It’s okay to really really want to get married. There. I said it. We live in a strange time. If you open up IG right now you can probably find all of the following within 2 minutes: – a baby announcement – an engagement – a “real life” post about struggles – a new job […]
It’s okay to really really want to get married.
There.
I said it.
We live in a strange time. If you open up IG right now you can probably find all of the following within 2 minutes:
– a baby announcement
– an engagement
– a “real life” post about struggles
– a new job announcement
As women, it’s common now to find people getting married at 20 and also at 35. You can find people who are crushing it at a new job or business venture but slightly lonely. You can also find someone who is trying to start a side hustle with a baby on their hip & feeling like they missed their chance because they started a family too early.
If you want to compare yourself – for better or worse – it doesn’t take more than 2 minutes. Want to feel ahead in life? You got it. Want to feel behind? You got that, too.
It doesn’t end because there’s not a very straight line any more.
I’ve had several conversations lately with single friends (ranging from 23-30) who feel like their missing out but they wouldn’t dare let it show. So I wanna give some insight from the “other side”
Today’s mantra (yes, even in some church cultures) is “to each their own”. All paths of life are great.. everyone is doing great.. anything you wanna do is great. It’s confusing because how do we know what’s actually great if everything is?
Here’s the thing.. I would never, ever want to see my friends feel like they’re on the outside looking in just because they aren’t married. That would crush me. I do not desire that
Marriage is so freaking good.
And I believe it’s better than being single.
(Okay don’t leave me yet)
I’ll give a disclaimer really quickly before I lose you: I don’t think every single person should or has to get married if they don’t want to. I don’t believe marrying just anybody will make your life better. I’m strictly talking about God given, God breathed, committed for life kind of marriages..
They are better than being single.
No, I don’t believe that makes this time not purposeful. I don’t believe marriage would even have the same depth without some time of singleness. I don’t think you need to feel sad or left out. I don’t think there’s a single thing wrong with you. But I DO think it matters that I don’t downplay the fact that it’s really good, and before I was married – I really really wanted to be married. Not in an anxious way, but an expectant way.
I’m thankful now that I didn’t shy away from that because it made that fulfilled desire go so much further than just “getting married”. It meant God saw my desires and chose to bless me! He hears me and responds because He loves me (same goes for you).

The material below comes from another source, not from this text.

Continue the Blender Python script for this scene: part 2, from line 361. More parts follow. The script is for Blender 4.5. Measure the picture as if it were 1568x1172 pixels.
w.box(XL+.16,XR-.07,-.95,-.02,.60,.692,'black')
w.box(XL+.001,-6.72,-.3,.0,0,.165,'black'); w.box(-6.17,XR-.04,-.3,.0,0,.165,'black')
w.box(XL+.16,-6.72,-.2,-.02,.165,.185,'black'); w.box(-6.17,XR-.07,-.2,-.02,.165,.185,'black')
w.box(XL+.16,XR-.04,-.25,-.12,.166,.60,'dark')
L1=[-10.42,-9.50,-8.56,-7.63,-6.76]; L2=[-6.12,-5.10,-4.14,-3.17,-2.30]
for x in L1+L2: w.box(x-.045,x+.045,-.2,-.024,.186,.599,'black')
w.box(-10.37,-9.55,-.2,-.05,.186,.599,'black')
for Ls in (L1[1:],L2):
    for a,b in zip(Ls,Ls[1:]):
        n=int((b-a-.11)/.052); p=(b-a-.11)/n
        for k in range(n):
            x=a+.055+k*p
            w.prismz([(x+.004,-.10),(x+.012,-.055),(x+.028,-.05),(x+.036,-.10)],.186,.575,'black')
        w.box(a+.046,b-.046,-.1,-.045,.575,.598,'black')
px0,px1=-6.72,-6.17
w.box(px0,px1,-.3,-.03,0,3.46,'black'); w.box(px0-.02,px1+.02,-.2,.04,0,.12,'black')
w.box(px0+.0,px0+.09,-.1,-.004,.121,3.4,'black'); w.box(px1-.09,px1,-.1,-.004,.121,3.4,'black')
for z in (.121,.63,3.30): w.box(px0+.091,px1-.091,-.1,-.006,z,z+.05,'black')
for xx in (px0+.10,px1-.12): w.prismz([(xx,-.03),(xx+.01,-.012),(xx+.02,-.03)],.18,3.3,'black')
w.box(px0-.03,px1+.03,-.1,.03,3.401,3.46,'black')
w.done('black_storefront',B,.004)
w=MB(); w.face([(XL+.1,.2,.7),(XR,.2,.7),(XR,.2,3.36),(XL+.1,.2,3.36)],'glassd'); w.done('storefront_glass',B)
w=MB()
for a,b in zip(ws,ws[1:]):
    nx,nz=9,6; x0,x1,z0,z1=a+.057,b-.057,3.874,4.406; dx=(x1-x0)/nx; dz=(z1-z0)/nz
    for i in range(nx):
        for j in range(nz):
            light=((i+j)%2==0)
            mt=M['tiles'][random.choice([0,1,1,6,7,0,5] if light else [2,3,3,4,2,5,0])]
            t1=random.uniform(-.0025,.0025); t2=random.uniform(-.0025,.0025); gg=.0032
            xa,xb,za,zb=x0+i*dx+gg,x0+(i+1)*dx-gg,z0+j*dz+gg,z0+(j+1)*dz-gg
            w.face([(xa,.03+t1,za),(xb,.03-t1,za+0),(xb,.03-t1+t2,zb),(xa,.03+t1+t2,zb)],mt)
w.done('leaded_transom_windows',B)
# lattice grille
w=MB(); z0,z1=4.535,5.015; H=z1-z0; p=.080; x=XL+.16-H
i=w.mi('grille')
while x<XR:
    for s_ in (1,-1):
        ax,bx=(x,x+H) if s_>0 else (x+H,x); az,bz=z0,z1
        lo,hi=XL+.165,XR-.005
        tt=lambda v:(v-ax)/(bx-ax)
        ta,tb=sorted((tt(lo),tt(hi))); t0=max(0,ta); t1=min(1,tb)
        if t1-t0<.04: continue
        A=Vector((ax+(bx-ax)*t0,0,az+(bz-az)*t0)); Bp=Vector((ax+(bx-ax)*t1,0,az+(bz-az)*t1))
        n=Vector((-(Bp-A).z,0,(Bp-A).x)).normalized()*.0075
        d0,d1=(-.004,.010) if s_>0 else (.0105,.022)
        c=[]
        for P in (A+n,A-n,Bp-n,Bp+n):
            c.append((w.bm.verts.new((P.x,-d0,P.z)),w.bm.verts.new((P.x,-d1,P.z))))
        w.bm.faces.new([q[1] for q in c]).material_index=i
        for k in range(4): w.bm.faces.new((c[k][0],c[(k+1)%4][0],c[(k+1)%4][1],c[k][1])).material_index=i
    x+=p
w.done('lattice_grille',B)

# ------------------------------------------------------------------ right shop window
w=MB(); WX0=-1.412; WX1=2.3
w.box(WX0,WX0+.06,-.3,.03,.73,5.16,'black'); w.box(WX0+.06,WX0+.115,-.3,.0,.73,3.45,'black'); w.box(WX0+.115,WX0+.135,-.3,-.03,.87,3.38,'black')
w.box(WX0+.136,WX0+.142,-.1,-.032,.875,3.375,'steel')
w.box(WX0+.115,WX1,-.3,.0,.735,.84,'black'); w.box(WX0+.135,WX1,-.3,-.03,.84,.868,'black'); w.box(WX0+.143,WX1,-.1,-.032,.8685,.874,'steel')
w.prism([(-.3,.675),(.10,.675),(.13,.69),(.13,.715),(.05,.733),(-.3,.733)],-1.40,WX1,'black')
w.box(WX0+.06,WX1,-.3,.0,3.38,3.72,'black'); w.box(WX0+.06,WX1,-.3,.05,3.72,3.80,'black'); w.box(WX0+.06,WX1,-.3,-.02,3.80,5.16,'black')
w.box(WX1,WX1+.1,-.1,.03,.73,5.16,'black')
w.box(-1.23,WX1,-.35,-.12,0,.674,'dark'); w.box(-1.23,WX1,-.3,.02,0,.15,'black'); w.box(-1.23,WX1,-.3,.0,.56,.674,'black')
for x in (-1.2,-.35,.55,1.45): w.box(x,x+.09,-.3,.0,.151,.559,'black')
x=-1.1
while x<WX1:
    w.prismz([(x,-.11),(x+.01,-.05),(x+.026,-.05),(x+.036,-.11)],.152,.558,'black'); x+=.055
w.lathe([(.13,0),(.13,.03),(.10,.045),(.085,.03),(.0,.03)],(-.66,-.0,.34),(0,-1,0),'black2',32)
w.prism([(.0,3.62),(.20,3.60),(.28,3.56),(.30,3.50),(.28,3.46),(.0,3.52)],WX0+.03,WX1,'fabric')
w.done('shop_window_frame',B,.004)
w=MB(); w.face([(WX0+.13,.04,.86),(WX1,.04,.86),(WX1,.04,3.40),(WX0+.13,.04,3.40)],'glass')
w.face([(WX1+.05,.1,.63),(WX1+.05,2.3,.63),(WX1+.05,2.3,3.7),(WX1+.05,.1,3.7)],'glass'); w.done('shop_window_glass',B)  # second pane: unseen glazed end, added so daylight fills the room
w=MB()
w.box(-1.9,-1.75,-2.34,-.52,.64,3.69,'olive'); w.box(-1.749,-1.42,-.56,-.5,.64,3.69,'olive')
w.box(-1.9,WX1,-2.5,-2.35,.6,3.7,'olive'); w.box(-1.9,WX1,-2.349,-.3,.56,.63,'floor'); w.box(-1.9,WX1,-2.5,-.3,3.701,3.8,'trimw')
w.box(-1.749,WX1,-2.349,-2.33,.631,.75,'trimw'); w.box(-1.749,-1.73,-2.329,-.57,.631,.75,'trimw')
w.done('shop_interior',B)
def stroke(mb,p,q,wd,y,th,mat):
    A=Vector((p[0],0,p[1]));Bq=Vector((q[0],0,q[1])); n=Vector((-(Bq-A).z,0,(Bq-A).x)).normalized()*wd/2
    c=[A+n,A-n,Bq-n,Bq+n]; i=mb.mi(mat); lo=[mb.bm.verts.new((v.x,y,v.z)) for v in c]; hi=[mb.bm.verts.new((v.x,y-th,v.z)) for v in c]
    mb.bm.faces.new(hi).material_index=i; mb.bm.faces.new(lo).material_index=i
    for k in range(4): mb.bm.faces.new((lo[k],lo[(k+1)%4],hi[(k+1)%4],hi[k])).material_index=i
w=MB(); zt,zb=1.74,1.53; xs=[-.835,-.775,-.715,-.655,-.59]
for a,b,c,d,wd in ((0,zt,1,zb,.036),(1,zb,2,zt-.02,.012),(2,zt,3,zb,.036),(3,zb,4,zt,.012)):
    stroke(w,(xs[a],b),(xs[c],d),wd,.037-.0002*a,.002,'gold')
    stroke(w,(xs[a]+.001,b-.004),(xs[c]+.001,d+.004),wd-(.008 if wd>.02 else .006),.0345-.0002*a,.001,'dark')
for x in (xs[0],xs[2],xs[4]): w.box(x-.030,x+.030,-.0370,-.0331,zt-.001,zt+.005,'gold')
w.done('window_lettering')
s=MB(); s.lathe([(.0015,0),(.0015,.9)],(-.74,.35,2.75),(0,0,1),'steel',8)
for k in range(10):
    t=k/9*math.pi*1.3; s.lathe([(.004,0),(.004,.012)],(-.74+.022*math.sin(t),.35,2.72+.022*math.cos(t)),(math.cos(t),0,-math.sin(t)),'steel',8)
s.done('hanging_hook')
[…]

another disclaimer: there are A LOT of things I’m asking God for now that I don’t yet have. Probably things you’ve had forever or don’t even realize you have. I’m (trying & struggling) to believe that He has those good things for me, too. It doesn’t bless me or God to assume He wouldn’t bless me because of A, B or C.
It’s not JUST about marriage.. but this one good gift I can attest to for you simply because I’m here.
My friend, if you want to get married, you don’t have to keep saying you’re enjoying your independence. You don’t have to hide yourself in other accomplishments. You don’t have to dream up a back up plan life with God that doesn’t include getting married.
You don’t have to try to seem unbothered by the fact that you want someone & they aren’t here. You are allowed to want this and not look desperate or needy.
You are allowed to really really want to share your life with someone and still be respected.
I say marriage is better than single because, my friend, some of you are letting your dreams die simply because you’re afraid God has skipped over you. I don’t say it because I want you to feel sad or to say your life is incomplete.. I say it because YOU want it & you’re allowing yourself to buy into the idea that “it doesn’t make that big of a difference compared to living with friends”. You’re talking yourself into being afraid to hope
If you’ve read this far, I’m hoping your hope is rising again (& possibly the fears that go along with it).
I don’t know who. I don’t know when. I don’t know how.
But I DO know that God puts desires in our hearts to satisfy them in the best way possible, not to torture us. What kind of gift would it be if we act like “we’re cool whether we have it or not”?
Heck no.
God, marriage is good. We want Your good and perfect gifts. We don’t want to try to take from You.. we want what’s provided from Your hand only. But God.. we really really want it. We do desire it & it’s scary. God, you know the person reading this right now. You know that if they’re honest, they would admit they don’t want to keep doing life without a partner. Now they’re going to put their hope in YOU and know YOU are good and YOU satisfy the desires you create in us. Lord, bring the right God-fearing men into each and every individual lady’s life who is reading this right now. Prepare their hearts for the blessings ahead! Let hope arise again and let them trust that YOU do not let them be put to shame.